Тарковский. Дело обстоит гораздо хуже. Речь идет о том, что человек каждый раз заново познает жизнь и себя. Он может воспользоваться суммой накопленных знаний, но опыт этического, нравственного самопознания – это единственная цель жизни каждого и субъективно переживается каждым всякий раз заново. Человек соотносит себя с миром, мучительно жаждая обретения, совмещения с внеположенным ему обществом неким идеалом, выработанным коллективным сознанием, существующим как абстрактное, умопостигаемое и интуитивно ощущаемое начало. Но полное совмещение недостижимо – и в этом неиссякаемый источник человеческого страдания.

Так что искусство, как и наука, является способом освоения мира, орудием познания его в движении по направлению к так называемой «абсолютной истине».

Однако здесь и заканчивается схожесть этих двух форм воплощения творящего человеческого духа. Именно творящего, ибо творчество – это открытие. Ведь не случайно существует бродячая истина о том, что каждый рождается гением. Но теперь нам гораздо важнее отметить дальнейшее размежевание, принципиальное различие этих двух способов познания: научного и эстетического.

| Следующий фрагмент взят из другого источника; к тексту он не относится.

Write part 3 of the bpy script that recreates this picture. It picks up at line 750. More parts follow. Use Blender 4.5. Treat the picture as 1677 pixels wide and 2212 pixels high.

Посредством искусства человек присваивает себе действительность через свое субъективное переживание. В науке человеческое знание о мире последовательно сменяется новыми знаниями о нем – это путь со ступеньки на ступеньку, зачастую последовательно отвергающих друг друга открытий, ряда частных объективных истин. Художественное же открытие возникает каждый раз как новый и индивидуально изобретенный иероглиф абсолютной истины. Оно предстает как откровение, как мгновенное и страстно желанное художником интуитивное постижение всех закономерностей мира, в котором он живет, – его красоты и безобразия, его человечности и жестокости. Художник передает его, создавая художественный образ – своеобразный улавливатель Абсолюта. С помощью образа удерживается ощущение бесконечного.

Суркова. Для поэтики фильмов Андрея Тарковского, для системы его образности кажется чрезвычайно характерным сопряжение контрастов: их противостояние и единство, их взаимоотражение и взаимопроникновение и, наконец, их разрешение, примирение в неком диалектически подвижном, гармоническом целом.